>> Begin Data

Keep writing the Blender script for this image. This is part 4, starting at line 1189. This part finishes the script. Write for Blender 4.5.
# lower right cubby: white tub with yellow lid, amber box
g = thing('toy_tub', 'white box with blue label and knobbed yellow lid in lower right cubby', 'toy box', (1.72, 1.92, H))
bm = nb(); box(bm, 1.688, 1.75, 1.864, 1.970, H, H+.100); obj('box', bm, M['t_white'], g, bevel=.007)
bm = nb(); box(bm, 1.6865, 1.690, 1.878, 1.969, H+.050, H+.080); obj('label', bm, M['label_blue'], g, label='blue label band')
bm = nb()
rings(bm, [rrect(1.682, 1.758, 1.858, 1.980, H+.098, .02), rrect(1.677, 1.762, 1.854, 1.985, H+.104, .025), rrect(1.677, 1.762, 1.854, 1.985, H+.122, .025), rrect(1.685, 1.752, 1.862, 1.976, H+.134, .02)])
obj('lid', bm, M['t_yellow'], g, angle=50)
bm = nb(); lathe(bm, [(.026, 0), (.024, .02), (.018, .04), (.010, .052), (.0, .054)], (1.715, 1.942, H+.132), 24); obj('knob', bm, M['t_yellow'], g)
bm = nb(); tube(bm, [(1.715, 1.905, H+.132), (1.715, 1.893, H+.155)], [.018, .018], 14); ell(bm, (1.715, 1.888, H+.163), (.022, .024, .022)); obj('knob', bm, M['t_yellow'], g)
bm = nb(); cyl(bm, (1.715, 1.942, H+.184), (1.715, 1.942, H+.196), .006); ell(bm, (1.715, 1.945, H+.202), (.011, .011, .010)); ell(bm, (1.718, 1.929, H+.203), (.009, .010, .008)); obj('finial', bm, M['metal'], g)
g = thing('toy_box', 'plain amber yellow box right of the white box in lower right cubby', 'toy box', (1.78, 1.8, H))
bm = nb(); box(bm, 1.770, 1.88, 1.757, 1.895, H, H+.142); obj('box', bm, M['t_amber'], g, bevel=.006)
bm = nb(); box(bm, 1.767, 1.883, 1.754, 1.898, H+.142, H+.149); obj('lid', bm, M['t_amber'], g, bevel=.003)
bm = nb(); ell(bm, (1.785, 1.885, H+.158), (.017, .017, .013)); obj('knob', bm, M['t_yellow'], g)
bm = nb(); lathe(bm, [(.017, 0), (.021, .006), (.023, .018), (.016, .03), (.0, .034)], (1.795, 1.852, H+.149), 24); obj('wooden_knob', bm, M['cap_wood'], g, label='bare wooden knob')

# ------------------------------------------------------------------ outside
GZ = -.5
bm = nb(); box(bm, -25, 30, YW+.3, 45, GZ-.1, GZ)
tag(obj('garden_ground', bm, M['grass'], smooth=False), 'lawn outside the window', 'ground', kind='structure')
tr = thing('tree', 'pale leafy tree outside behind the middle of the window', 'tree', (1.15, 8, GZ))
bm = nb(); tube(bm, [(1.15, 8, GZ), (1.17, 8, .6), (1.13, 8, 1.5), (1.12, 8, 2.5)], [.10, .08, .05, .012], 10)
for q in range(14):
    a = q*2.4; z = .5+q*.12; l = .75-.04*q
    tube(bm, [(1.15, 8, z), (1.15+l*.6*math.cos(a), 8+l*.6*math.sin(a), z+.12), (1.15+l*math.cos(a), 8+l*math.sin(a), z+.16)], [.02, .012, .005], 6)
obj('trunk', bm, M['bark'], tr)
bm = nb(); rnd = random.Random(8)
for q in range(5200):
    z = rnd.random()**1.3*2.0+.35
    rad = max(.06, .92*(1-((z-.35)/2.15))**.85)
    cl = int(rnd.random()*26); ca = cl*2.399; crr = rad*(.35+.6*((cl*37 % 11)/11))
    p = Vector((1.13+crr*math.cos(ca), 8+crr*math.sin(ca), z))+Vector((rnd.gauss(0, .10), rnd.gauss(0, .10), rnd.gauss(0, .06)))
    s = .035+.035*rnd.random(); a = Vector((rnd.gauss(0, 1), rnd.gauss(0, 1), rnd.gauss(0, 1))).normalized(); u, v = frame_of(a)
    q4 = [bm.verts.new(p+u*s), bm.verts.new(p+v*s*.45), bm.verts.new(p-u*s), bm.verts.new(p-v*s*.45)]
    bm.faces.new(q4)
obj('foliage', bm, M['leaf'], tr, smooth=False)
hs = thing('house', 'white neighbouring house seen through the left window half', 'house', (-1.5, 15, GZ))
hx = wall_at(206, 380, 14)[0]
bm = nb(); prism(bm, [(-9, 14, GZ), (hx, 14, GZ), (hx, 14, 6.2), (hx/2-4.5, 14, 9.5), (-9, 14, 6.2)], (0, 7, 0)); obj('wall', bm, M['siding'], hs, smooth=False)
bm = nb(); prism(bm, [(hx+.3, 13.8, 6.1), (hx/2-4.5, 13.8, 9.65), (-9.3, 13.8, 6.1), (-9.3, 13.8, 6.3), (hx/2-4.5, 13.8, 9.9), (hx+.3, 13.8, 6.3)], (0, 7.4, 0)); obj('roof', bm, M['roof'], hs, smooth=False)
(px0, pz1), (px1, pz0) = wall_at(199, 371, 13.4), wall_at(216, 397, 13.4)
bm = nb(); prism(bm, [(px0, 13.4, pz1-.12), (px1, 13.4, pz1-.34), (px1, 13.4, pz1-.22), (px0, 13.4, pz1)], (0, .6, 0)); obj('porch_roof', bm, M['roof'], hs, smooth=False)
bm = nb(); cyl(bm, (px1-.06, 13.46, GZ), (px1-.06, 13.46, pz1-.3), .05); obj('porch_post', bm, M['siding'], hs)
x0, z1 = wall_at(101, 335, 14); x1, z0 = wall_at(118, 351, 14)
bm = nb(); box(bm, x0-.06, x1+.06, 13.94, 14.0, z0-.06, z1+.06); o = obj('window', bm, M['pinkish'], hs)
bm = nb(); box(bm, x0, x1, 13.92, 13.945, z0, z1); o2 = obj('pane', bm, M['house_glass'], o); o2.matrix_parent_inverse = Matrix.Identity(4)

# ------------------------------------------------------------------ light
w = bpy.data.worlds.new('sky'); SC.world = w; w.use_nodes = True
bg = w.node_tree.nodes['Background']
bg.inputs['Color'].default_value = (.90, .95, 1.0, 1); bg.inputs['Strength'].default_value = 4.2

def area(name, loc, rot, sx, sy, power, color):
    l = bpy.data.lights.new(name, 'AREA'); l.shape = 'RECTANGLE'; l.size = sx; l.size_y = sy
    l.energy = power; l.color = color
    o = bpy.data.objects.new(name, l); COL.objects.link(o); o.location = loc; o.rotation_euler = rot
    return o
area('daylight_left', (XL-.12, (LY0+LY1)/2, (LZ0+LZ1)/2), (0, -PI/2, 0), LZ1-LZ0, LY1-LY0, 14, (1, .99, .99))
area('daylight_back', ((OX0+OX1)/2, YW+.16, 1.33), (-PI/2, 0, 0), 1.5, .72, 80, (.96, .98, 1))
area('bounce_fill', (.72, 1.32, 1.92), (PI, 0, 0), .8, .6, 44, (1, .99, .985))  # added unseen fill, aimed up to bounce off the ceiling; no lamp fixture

>> End Data

(Work to complete): Write the material out again word for word.

(Solution to this exercise):
Keep writing the Blender script for this image. This is part 4, starting at line 1189. This part finishes the script. Write for Blender 4.5.
# lower right cubby: white tub with yellow lid, amber box
g = thing('toy_tub', 'white box with blue label and knobbed yellow lid in lower right cubby', 'toy box', (1.72, 1.92, H))
bm = nb(); box(bm, 1.688, 1.75, 1.864, 1.970, H, H+.100); obj('box', bm, M['t_white'], g, bevel=.007)
bm = nb(); box(bm, 1.6865, 1.690, 1.878, 1.969, H+.050, H+.080); obj('label', bm, M['label_blue'], g, label='blue label band')
bm = nb()
rings(bm, [rrect(1.682, 1.758, 1.858, 1.980, H+.098, .02), rrect(1.677, 1.762, 1.854, 1.985, H+.104, .025), rrect(1.677, 1.762, 1.854, 1.985, H+.122, .025), rrect(1.685, 1.752, 1.862, 1.976, H+.134, .02)])
obj('lid', bm, M['t_yellow'], g, angle=50)
bm = nb(); lathe(bm, [(.026, 0), (.024, .02), (.018, .04), (.010, .052), (.0, .054)], (1.715, 1.942, H+.132), 24); obj('knob', bm, M['t_yellow'], g)
bm = nb(); tube(bm, [(1.715, 1.905, H+.132), (1.715, 1.893, H+.155)], [.018, .018], 14); ell(bm, (1.715, 1.888, H+.163), (.022, .024, .022)); obj('knob', bm, M['t_yellow'], g)
bm = nb(); cyl(bm, (1.715, 1.942, H+.184), (1.715, 1.942, H+.196), .006); ell(bm, (1.715, 1.945, H+.202), (.011, .011, .010)); ell(bm, (1.718, 1.929, H+.203), (.009, .010, .008)); obj('finial', bm, M['metal'], g)
g = thing('toy_box', 'plain amber yellow box right of the white box in lower right cubby', 'toy box', (1.78, 1.8, H))
bm = nb(); box(bm, 1.770, 1.88, 1.757, 1.895, H, H+.142); obj('box', bm, M['t_amber'], g, bevel=.006)
bm = nb(); box(bm, 1.767, 1.883, 1.754, 1.898, H+.142, H+.149); obj('lid', bm, M['t_amber'], g, bevel=.003)
bm = nb(); ell(bm, (1.785, 1.885, H+.158), (.017, .017, .013)); obj('knob', bm, M['t_yellow'], g)
bm = nb(); lathe(bm, [(.017, 0), (.021, .006), (.023, .018), (.016, .03), (.0, .034)], (1.795, 1.852, H+.149), 24); obj('wooden_knob', bm, M['cap_wood'], g, label='bare wooden knob')

# ------------------------------------------------------------------ outside
GZ = -.5
bm = nb(); box(bm, -25, 30, YW+.3, 45, GZ-.1, GZ)
tag(obj('garden_ground', bm, M['grass'], smooth=False), 'lawn outside the window', 'ground', kind='structure')
tr = thing('tree', 'pale leafy tree outside behind the middle of the window', 'tree', (1.15, 8, GZ))
bm = nb(); tube(bm, [(1.15, 8, GZ), (1.17, 8, .6), (1.13, 8, 1.5), (1.12, 8, 2.5)], [.10, .08, .05, .012], 10)
for q in range(14):
    a = q*2.4; z = .5+q*.12; l = .75-.04*q
    tube(bm, [(1.15, 8, z), (1.15+l*.6*math.cos(a), 8+l*.6*math.sin(a), z+.12), (1.15+l*math.cos(a), 8+l*math.sin(a), z+.16)], [.02, .012, .005], 6)
obj('trunk', bm, M['bark'], tr)
bm = nb(); rnd = random.Random(8)
for q in range(5200):
    z = rnd.random()**1.3*2.0+.35
    rad = max(.06, .92*(1-((z-.35)/2.15))**.85)
    cl = int(rnd.random()*26); ca = cl*2.399; crr = rad*(.35+.6*((cl*37 % 11)/11))
    p = Vector((1.13+crr*math.cos(ca), 8+crr*math.sin(ca), z))+Vector((rnd.gauss(0, .10), rnd.gauss(0, .10), rnd.gauss(0, .06)))
    s = .035+.035*rnd.random(); a = Vector((rnd.gauss(0, 1), rnd.gauss(0, 1), rnd.gauss(0, 1))).normalized(); u, v = frame_of(a)
    q4 = [bm.verts.new(p+u*s), bm.verts.new(p+v*s*.45), bm.verts.new(p-u*s), bm.verts.new(p-v*s*.45)]
    bm.faces.new(q4)
obj('foliage', bm, M['leaf'], tr, smooth=False)
hs = thing('house', 'white neighbouring house seen through the left window half', 'house', (-1.5, 15, GZ))
hx = wall_at(206, 380, 14)[0]
bm = nb(); prism(bm, [(-9, 14, GZ), (hx, 14, GZ), (hx, 14, 6.2), (hx/2-4.5, 14, 9.5), (-9, 14, 6.2)], (0, 7, 0)); obj('wall', bm, M['siding'], hs, smooth=False)
bm = nb(); prism(bm, [(hx+.3, 13.8, 6.1), (hx/2-4.5, 13.8, 9.65), (-9.3, 13.8, 6.1), (-9.3, 13.8, 6.3), (hx/2-4.5, 13.8, 9.9), (hx+.3, 13.8, 6.3)], (0, 7.4, 0)); obj('roof', bm, M['roof'], hs, smooth=False)
(px0, pz1), (px1, pz0) = wall_at(199, 371, 13.4), wall_at(216, 397, 13.4)
bm = nb(); prism(bm, [(px0, 13.4, pz1-.12), (px1, 13.4, pz1-.34), (px1, 13.4, pz1-.22), (px0, 13.4, pz1)], (0, .6, 0)); obj('porch_roof', bm, M['roof'], hs, smooth=False)
bm = nb(); cyl(bm, (px1-.06, 13.46, GZ), (px1-.06, 13.46, pz1-.3), .05); obj('porch_post', bm, M['siding'], hs)
x0, z1 = wall_at(101, 335, 14); x1, z0 = wall_at(118, 351, 14)
bm = nb(); box(bm, x0-.06, x1+.06, 13.94, 14.0, z0-.06, z1+.06); o = obj('window', bm, M['pinkish'], hs)
bm = nb(); box(bm, x0, x1, 13.92, 13.945, z0, z1); o2 = obj('pane', bm, M['house_glass'], o); o2.matrix_parent_inverse = Matrix.Identity(4)

# ------------------------------------------------------------------ light
w = bpy.data.worlds.new('sky'); SC.world = w; w.use_nodes = True
bg = w.node_tree.nodes['Background']
bg.inputs['Color'].default_value = (.90, .95, 1.0, 1); bg.inputs['Strength'].default_value = 4.2

def area(name, loc, rot, sx, sy, power, color):
    l = bpy.data.lights.new(name, 'AREA'); l.shape = 'RECTANGLE'; l.size = sx; l.size_y = sy
    l.energy = power; l.color = color
    o = bpy.data.objects.new(name, l); COL.objects.link(o); o.location = loc; o.rotation_euler = rot
    return o
area('daylight_left', (XL-.12, (LY0+LY1)/2, (LZ0+LZ1)/2), (0, -PI/2, 0), LZ1-LZ0, LY1-LY0, 14, (1, .99, .99))
area('daylight_back', ((OX0+OX1)/2, YW+.16, 1.33), (-PI/2, 0, 0), 1.5, .72, 80, (.96, .98, 1))
area('bounce_fill', (.72, 1.32, 1.92), (PI, 0, 0), .8, .6, 44, (1, .99, .985))  # added unseen fill, aimed up to bounce off the ceiling; no lamp fixture